* [GIVEN REQUEST]: Your task is to quote exactly the run of lines that starts at the line containing "Write the bpy script that would produce this render. The Blender" and ends at the line containing "COL = S.collection", including both.
— Start of TASK INPUTS —
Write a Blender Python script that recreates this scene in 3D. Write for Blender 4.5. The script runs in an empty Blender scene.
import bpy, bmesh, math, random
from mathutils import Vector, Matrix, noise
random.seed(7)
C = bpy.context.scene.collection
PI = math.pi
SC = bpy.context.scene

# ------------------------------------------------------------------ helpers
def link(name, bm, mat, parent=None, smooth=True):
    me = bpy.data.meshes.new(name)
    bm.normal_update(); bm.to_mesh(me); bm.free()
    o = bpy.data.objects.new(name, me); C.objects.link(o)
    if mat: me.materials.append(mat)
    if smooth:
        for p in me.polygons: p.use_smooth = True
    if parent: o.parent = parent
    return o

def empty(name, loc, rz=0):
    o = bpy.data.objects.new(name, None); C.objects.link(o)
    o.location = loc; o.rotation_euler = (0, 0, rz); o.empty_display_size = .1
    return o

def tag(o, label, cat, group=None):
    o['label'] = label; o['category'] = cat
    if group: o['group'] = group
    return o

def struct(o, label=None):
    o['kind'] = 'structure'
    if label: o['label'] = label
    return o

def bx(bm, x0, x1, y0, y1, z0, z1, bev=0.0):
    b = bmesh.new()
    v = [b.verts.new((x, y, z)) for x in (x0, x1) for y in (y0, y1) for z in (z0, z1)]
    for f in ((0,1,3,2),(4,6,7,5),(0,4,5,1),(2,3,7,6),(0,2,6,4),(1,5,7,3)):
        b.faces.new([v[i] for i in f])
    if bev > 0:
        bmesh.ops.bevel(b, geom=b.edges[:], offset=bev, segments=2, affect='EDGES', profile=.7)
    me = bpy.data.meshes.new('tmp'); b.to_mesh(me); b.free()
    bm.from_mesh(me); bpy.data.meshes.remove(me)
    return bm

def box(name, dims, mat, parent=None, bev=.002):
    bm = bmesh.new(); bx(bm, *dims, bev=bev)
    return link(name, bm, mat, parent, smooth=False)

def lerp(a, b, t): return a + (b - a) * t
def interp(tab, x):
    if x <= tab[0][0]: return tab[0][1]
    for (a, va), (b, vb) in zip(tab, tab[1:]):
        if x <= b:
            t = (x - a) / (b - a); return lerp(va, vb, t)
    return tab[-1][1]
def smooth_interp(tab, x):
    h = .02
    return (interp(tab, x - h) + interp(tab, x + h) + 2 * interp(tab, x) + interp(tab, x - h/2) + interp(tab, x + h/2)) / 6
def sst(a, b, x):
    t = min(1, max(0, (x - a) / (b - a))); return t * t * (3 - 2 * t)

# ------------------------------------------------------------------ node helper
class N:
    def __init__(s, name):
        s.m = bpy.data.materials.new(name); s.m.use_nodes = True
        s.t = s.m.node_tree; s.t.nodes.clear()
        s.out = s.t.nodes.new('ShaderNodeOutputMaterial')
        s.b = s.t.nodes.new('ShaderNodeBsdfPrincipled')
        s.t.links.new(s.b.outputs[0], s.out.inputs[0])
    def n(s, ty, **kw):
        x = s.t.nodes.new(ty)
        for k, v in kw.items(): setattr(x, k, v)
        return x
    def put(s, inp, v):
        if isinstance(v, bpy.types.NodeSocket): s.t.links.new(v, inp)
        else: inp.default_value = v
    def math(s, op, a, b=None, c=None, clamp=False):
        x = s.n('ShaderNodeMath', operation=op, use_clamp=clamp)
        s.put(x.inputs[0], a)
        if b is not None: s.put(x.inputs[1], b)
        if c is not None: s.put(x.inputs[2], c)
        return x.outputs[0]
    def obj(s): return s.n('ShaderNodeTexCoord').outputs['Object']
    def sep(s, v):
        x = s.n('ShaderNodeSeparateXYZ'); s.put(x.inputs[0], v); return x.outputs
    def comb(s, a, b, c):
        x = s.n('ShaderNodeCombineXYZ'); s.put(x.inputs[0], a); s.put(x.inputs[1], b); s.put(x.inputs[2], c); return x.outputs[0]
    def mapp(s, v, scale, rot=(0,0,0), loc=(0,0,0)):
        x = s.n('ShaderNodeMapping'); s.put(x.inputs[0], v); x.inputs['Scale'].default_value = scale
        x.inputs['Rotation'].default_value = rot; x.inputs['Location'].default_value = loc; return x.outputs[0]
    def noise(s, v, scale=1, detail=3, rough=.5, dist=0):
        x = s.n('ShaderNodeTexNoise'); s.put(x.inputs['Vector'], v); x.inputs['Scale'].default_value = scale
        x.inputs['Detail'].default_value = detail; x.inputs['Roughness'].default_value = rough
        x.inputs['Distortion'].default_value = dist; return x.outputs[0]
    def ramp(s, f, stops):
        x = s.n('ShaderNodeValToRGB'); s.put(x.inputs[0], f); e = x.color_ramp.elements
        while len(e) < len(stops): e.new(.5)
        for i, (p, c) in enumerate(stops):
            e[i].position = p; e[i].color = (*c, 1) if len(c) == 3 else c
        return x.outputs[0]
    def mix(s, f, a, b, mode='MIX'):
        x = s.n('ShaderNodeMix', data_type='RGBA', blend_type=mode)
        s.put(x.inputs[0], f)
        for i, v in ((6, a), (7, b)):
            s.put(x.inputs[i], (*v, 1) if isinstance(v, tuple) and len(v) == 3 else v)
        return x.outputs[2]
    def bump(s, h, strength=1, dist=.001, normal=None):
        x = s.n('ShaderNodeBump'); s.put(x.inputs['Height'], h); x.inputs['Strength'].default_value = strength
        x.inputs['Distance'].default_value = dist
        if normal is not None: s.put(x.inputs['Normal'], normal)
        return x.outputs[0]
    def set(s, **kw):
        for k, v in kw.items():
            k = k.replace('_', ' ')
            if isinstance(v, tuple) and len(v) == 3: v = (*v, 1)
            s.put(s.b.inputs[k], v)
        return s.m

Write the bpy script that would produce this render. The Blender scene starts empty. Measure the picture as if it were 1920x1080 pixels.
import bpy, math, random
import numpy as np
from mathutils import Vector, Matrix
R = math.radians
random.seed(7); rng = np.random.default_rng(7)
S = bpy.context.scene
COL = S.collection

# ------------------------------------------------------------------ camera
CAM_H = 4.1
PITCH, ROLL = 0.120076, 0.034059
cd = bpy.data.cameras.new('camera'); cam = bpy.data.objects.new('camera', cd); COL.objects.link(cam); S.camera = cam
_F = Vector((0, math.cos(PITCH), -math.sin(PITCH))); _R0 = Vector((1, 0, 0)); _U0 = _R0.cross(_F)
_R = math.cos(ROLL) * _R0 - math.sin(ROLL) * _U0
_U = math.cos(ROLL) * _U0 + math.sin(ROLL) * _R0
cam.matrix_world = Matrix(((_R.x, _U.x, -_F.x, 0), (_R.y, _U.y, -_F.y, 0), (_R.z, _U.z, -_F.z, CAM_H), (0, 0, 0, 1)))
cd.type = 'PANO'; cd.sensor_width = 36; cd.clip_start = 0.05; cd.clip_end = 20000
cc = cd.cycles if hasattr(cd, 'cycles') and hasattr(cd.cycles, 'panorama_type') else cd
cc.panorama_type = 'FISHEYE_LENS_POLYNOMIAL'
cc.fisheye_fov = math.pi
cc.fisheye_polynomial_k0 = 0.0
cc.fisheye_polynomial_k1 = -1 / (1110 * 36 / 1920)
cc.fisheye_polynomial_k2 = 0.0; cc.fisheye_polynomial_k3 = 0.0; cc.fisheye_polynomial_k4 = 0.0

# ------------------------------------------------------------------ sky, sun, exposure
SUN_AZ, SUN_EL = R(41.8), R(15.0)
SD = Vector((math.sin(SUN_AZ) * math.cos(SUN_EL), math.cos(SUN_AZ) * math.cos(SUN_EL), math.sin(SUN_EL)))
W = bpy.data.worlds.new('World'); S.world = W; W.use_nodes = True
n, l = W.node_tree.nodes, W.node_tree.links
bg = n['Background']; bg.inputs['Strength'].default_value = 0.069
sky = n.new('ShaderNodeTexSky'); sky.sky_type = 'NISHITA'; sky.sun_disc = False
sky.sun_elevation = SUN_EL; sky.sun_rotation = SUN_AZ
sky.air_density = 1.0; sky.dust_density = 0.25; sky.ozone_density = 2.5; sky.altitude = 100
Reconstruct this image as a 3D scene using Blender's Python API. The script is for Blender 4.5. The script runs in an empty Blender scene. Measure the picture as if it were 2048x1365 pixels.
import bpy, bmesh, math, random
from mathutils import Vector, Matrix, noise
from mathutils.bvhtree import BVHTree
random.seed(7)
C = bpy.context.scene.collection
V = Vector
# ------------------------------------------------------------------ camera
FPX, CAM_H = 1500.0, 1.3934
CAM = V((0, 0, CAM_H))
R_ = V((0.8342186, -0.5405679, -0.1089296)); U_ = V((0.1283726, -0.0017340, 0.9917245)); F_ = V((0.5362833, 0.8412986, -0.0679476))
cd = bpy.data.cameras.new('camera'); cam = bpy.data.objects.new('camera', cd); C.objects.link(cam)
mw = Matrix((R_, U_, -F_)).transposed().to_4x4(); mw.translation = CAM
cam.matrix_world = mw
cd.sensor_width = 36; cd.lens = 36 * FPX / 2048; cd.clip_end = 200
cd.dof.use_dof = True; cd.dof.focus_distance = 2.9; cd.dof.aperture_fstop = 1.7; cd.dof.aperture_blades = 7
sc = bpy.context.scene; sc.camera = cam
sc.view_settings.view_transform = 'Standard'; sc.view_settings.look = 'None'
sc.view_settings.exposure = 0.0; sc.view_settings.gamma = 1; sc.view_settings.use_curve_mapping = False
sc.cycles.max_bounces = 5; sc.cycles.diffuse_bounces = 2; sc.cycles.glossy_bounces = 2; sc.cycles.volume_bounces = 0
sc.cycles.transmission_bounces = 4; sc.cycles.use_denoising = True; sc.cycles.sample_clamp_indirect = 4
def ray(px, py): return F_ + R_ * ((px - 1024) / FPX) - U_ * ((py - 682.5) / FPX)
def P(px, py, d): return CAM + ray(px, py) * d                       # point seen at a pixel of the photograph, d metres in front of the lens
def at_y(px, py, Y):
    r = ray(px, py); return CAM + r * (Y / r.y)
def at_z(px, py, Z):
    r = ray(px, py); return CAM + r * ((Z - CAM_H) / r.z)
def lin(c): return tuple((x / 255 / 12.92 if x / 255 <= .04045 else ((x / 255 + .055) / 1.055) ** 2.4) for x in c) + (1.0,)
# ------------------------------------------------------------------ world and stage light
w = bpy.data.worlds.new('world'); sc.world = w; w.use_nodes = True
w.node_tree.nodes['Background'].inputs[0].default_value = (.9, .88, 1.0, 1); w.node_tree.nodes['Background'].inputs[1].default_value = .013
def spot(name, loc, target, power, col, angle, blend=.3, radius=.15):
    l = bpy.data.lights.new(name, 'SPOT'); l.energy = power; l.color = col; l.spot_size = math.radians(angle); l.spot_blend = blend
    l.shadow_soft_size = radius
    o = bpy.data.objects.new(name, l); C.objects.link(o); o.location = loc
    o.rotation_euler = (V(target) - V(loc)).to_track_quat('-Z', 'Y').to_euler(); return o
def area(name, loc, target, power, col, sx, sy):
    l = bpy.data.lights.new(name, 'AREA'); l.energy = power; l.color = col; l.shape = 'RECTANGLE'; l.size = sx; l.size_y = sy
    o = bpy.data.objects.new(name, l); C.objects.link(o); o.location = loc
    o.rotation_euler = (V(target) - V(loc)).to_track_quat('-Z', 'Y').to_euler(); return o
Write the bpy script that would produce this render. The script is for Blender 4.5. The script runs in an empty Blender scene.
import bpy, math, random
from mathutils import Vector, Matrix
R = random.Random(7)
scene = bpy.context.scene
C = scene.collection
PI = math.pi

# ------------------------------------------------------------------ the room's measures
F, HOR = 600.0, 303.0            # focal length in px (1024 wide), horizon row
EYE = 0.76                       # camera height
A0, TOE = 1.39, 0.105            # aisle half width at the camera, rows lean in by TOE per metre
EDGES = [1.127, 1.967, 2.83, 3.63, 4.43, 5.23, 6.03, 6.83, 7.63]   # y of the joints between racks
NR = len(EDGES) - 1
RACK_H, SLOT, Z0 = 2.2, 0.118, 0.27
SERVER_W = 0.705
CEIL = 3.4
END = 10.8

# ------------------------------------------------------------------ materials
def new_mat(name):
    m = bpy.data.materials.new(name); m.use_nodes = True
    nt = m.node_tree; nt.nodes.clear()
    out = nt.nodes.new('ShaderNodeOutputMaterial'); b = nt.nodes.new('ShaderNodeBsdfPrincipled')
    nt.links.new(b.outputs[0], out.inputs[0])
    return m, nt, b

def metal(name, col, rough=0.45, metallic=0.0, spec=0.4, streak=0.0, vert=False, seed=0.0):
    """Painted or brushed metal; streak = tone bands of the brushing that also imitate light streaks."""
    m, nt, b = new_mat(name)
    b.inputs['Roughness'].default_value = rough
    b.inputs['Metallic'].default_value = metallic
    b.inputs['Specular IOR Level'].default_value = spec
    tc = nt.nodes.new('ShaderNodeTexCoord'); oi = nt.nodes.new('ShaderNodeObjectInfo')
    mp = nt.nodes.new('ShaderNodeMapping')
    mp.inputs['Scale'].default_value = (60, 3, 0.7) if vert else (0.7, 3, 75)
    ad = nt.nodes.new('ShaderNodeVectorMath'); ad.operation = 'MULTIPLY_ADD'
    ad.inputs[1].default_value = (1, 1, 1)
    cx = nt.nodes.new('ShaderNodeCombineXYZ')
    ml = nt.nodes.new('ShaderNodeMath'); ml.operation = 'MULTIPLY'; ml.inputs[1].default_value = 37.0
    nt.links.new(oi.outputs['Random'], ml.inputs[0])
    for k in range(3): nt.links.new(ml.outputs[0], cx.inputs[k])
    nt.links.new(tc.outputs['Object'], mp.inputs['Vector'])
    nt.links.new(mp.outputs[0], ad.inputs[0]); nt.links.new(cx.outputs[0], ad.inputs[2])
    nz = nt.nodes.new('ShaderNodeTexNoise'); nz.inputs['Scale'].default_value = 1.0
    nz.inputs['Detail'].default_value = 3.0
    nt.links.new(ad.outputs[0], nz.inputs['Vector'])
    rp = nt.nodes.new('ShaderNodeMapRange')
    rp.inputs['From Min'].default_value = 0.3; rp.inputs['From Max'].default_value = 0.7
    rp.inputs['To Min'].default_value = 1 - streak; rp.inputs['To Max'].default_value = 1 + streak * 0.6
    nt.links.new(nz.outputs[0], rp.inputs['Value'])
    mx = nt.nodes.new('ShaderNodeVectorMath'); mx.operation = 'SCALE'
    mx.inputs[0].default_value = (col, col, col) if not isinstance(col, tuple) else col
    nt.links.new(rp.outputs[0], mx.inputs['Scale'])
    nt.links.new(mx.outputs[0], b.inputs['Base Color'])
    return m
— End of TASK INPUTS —
* [TASK SOLUTION]:
Write the bpy script that would produce this render. The Blender scene starts empty. Measure the picture as if it were 1920x1080 pixels.
import bpy, math, random
import numpy as np
from mathutils import Vector, Matrix
R = math.radians
random.seed(7); rng = np.random.default_rng(7)
S = bpy.context.scene
COL = S.collection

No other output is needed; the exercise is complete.